## The task
Reproduce all of the data exactly, with no line skipped.

## Information provided
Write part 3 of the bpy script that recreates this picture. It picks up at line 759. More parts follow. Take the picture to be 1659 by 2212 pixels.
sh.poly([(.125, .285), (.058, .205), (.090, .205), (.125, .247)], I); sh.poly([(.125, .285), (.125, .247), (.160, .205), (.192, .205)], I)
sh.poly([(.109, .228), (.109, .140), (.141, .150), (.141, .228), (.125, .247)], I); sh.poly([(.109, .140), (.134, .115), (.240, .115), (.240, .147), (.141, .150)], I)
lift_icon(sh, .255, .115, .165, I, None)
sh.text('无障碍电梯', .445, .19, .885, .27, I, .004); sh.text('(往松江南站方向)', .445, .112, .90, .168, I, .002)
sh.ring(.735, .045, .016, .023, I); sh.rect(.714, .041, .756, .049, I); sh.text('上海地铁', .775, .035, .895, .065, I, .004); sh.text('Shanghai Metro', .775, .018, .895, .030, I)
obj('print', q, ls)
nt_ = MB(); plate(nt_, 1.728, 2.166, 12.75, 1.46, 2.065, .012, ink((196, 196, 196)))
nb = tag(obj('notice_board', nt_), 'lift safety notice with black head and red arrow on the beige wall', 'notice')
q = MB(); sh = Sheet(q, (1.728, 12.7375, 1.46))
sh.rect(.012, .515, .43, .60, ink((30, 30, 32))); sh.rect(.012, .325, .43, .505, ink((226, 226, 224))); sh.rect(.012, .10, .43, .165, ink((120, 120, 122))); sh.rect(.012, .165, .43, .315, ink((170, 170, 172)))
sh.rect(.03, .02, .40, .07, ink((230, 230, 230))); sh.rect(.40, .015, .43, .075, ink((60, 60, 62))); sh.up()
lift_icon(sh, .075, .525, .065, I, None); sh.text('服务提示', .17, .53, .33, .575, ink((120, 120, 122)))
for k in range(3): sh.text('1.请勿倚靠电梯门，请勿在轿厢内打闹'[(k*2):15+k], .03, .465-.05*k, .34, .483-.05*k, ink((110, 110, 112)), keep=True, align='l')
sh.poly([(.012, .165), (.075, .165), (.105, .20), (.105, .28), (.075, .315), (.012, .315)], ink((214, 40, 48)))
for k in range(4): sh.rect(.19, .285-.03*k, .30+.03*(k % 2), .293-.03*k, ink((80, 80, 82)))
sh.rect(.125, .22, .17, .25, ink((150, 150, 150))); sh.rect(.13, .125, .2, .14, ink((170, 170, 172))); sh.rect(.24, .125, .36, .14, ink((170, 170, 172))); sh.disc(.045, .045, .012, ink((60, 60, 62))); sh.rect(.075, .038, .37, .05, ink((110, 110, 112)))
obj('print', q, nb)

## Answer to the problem
Write part 3 of the bpy script that recreates this picture. It picks up at line 759. More parts follow. Take the picture to be 1659 by 2212 pixels.
sh.poly([(.125, .285), (.058, .205), (.090, .205), (.125, .247)], I); sh.poly([(.125, .285), (.125, .247), (.160, .205), (.192, .205)], I)
sh.poly([(.109, .228), (.109, .140), (.141, .150), (.141, .228), (.125, .247)], I); sh.poly([(.109, .140), (.134, .115), (.240, .115), (.240, .147), (.141, .150)], I)
lift_icon(sh, .255, .115, .165, I, None)
sh.text('无障碍电梯', .445, .19, .885, .27, I, .004); sh.text('(往松江南站方向)', .445, .112, .90, .168, I, .002)
sh.ring(.735, .045, .016, .023, I); sh.rect(.714, .041, .756, .049, I); sh.text('上海地铁', .775, .035, .895, .065, I, .004); sh.text('Shanghai Metro', .775, .018, .895, .030, I)
obj('print', q, ls)
nt_ = MB(); plate(nt_, 1.728, 2.166, 12.75, 1.46, 2.065, .012, ink((196, 196, 196)))
nb = tag(obj('notice_board', nt_), 'lift safety notice with black head and red arrow on the beige wall', 'notice')
q = MB(); sh = Sheet(q, (1.728, 12.7375, 1.46))
sh.rect(.012, .515, .43, .60, ink((30, 30, 32))); sh.rect(.012, .325, .43, .505, ink((226, 226, 224))); sh.rect(.012, .10, .43, .165, ink((120, 120, 122))); sh.rect(.012, .165, .43, .315, ink((170, 170, 172)))
sh.rect(.03, .02, .40, .07, ink((230, 230, 230))); sh.rect(.40, .015, .43, .075, ink((60, 60, 62))); sh.up()
lift_icon(sh, .075, .525, .065, I, None); sh.text('服务提示', .17, .53, .33, .575, ink((120, 120, 122)))
for k in range(3): sh.text('1.请勿倚靠电梯门，请勿在轿厢内打闹'[(k*2):15+k], .03, .465-.05*k, .34, .483-.05*k, ink((110, 110, 112)), keep=True, align='l')
sh.poly([(.012, .165), (.075, .165), (.105, .20), (.105, .28), (.075, .315), (.012, .315)], ink((214, 40, 48)))
for k in range(4): sh.rect(.19, .285-.03*k, .30+.03*(k % 2), .293-.03*k, ink((80, 80, 82)))
sh.rect(.125, .22, .17, .25, ink((150, 150, 150))); sh.rect(.13, .125, .2, .14, ink((170, 170, 172))); sh.rect(.24, .125, .36, .14, ink((170, 170, 172))); sh.disc(.045, .045, .012, ink((60, 60, 62))); sh.rect(.075, .038, .37, .05, ink((110, 110, 112)))
obj('print', q, nb)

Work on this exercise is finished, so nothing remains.